BATON ROUGE, La. -- Heavy trucks and their works crews have begun hauling away mounds of moldy carpet, warped flooring and water-damaged furniture as south Louisiana digs out from flooding the governor estimated Tuesday had wrecked more than 100,000 homes.
Piles of debris stretched for miles in some parishes, with the inside of homes torn up and deposited on their front lawns, the mildewed stench wafting through neighborhoods.
"It's going to take months, if not over a year, to get the debris up," said Jr. Shelton, the mayor of Central, a suburb of Baton Rouge that is one of the hardest-hit communities from the catastrophic flooding.
Of Central's 27,000 residents, Shelton said 25,000 of them were affected by the flooding.
He said 90 percent of the homes had major damage, including many that are total losses.
Shelton described entire subdivisions as "decimated."
"I don't mean a few inches of water in their house. I mean 2 feet of water or more. Most were 4 or 5 or 6 feet of water. When you get above the counters, you've lost everything. What's absolutely heart-wrenching to me as a mayor is to see my citizens' lives laying on those streets in front of their houses," he said.
President Barack Obama visited the region Tuesday, pledging to the state's residents: "You're not alone on this."

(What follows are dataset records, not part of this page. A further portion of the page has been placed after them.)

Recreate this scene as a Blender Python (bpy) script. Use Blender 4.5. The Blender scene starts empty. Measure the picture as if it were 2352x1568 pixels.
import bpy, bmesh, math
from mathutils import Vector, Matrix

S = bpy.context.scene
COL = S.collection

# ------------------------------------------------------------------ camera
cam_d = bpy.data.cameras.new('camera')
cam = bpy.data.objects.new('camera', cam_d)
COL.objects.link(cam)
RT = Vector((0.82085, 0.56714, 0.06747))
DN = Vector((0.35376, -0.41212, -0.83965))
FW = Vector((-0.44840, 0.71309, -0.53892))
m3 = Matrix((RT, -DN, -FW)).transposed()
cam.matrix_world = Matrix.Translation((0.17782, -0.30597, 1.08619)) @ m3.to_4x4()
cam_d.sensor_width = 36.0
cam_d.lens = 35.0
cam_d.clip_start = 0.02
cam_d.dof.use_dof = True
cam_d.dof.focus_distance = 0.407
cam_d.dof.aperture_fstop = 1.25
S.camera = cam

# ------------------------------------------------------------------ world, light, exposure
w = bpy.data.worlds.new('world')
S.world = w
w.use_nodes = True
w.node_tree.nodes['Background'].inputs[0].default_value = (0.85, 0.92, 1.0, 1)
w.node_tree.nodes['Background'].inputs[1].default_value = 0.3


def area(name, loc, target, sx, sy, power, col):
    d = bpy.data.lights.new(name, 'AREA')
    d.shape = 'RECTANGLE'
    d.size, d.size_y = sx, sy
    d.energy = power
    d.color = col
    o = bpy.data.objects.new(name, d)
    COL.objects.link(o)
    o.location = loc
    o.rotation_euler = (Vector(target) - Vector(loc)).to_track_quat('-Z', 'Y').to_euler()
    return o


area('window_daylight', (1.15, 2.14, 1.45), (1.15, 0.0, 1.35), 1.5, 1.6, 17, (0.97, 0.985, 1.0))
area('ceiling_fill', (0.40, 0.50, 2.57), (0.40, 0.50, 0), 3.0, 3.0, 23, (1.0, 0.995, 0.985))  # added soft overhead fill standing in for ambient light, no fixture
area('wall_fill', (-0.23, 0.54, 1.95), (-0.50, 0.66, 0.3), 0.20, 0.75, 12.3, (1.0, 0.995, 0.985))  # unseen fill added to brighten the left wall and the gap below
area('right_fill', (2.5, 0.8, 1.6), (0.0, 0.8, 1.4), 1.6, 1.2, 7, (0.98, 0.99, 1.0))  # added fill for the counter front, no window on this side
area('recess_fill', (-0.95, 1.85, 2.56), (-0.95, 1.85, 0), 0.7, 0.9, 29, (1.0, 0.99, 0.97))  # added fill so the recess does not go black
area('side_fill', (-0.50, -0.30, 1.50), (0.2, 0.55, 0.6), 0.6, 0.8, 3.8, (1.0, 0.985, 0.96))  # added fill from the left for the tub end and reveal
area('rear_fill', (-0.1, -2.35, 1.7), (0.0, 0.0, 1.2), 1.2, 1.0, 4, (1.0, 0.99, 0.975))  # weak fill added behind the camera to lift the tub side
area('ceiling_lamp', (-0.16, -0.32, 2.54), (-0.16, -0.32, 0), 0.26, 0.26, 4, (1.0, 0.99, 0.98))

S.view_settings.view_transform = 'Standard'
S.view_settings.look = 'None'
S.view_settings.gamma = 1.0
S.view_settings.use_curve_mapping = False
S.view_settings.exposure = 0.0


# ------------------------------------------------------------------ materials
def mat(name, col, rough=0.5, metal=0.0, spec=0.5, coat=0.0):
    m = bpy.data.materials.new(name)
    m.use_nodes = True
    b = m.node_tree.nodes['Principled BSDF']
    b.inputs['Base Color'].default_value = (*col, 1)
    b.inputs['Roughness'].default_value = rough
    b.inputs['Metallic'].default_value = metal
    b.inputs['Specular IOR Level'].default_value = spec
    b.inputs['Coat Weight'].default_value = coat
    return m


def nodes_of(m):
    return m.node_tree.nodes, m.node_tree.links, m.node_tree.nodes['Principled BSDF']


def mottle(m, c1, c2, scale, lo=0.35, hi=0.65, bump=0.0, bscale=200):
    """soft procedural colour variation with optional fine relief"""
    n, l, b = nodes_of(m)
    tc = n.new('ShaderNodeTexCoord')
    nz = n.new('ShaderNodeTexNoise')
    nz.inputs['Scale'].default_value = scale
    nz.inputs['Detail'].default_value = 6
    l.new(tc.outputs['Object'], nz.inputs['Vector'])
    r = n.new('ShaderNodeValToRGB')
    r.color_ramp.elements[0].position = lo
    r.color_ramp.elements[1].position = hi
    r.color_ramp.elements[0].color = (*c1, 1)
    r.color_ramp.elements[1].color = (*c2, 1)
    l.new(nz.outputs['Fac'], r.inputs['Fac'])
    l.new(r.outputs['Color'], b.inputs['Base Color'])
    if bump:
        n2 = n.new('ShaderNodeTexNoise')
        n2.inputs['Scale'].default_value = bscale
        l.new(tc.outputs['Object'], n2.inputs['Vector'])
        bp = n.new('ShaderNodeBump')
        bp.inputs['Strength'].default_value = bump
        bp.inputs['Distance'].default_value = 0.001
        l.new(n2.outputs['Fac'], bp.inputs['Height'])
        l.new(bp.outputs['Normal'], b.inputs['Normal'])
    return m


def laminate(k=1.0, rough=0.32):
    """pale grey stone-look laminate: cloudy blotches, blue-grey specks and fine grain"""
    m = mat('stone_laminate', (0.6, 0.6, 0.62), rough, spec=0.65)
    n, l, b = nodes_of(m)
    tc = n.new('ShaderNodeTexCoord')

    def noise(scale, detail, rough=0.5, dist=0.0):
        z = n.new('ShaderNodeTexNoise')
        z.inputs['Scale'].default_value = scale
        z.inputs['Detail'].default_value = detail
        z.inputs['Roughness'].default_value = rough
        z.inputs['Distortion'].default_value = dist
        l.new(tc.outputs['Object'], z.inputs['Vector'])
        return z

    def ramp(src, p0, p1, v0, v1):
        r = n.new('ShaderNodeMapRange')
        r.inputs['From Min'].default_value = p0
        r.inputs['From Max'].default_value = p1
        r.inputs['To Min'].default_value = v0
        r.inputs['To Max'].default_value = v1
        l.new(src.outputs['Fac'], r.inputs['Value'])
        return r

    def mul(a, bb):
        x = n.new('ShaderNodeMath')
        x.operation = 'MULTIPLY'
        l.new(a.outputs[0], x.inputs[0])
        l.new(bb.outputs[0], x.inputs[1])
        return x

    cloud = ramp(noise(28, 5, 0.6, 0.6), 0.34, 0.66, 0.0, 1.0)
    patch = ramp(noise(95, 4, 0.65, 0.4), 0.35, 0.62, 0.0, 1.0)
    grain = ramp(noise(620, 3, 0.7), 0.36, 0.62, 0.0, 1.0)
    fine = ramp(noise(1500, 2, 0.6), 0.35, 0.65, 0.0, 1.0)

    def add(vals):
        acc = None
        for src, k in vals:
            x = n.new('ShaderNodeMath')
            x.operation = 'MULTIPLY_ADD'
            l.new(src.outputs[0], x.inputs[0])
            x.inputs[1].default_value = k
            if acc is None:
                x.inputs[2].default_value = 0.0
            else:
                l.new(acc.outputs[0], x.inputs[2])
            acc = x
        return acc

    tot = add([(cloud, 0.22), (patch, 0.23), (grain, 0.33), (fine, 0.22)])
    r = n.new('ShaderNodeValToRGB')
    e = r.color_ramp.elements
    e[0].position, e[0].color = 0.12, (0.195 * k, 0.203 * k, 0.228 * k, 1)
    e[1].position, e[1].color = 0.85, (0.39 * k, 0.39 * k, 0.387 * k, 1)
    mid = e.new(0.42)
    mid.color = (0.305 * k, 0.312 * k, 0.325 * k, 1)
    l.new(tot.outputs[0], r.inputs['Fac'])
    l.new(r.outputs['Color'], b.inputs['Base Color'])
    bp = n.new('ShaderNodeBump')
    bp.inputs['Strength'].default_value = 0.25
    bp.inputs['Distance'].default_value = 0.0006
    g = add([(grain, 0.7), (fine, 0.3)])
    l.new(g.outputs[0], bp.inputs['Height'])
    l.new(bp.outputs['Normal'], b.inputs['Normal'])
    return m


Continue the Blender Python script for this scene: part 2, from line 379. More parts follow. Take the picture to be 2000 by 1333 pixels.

His visit drew praise for drawing national attention to the disaster but also criticism from some quarters it was too long in coming.
A storm that began Aug. 12 dumped as much as 24 inches of rain in two days over areas, blamed for at least 13 deaths and widespread damage that displaced thousands from their homes.
About 2,500 people remained in shelters after flooding that has been described as the worst disaster since Superstorm Sandy in 2012.
Gov. John Bel Edwards estimated the flooding has ravaged "well over 100,000 homes" across south Louisiana, as he asked Obama for additional federal aid and a reduction in the state's share of response costs.
In a letter he presented to Obama outlining a list of disaster-assistance requests, the governor described the people of Louisiana as "strong and resilient."
But he added the severity of the flood "is testing our spirit in ways we have not seen since the challenges posed by Hurricane Katrina" in 2005.
As contractors continue to scoop up the water-logged debris left behind by the storm, the Federal Emergency Management Agency said more than 110,000 people have applied for federal aid, and more than $107 million has been approved in grants so far.
The money is paying for temporary rental assistance, home repairs and other disaster relief.
Many people with damage from the flooding didn't have flood insurance, making recovery more difficult.
In many instances, residents said such coverage wasn't required because they didn't live in a designated flood zone.